Le suspense sera à son comble en ce qui concerne le trophée de la meilleure actrice. Qui l’emportera entre Emma Stone, étonnante et sensuelle version féminine de Frankenstein dans Pauvres Créatures, et la révélation de Killers of the Flower Moon, Lily Gladstone ? Si la comédienne de Martin Scorsese triomphait, elle entrerait dans l’histoire du septième art comme la première lauréate amérindienne.

Malgré l’internationalisation de l’Académie des Oscars qui compte près de 10. 000 votants, il sera difficile à l’actrice allemande Sandra Hüller, qui incarne l’ambiguë romancière dans le film de Justine Triet, de créer la surprise. Même cas de figure pour Barbie . Le poids lourd du box-office a vu ses espoirs de médailles fondre comme neige au soleil. La comédie gentiment féministe sur la poupée Mattel récolte 8 nominations, dont celle de meilleur film, mais rien en mise en scène, ni pour sa star Margot Robbie. Ses chances de récolte semblent maigres et se limiter à l’Oscar de la meilleure chanson.

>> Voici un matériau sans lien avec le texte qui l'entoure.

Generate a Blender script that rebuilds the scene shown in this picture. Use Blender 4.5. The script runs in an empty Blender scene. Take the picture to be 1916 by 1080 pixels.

Ces Oscars, qui tentent de remonter leurs audiences, seront scrutés de près sur le dynamisme de leur scénographie. Cette année, la cérémonie est avancée d’une heure (dès minuit sur Canal ) pour fédérer le maximum de cinéphiles, y compris les couche-tôt. La présentation a été confiée à un vétéran de l’exercice, l’animateur Jimmy Kimmel, qui, en guise de bande-annonce a livré une parodie assez efficace de Barbie, avec l’aide de Ryan Gosling. Le Ken de Greta Gerwig poussera la chansonnette en direct et interprétera sur scène l’hymne de son personnage I’m Just Ken, entouré d’une troupe de 65 danseurs.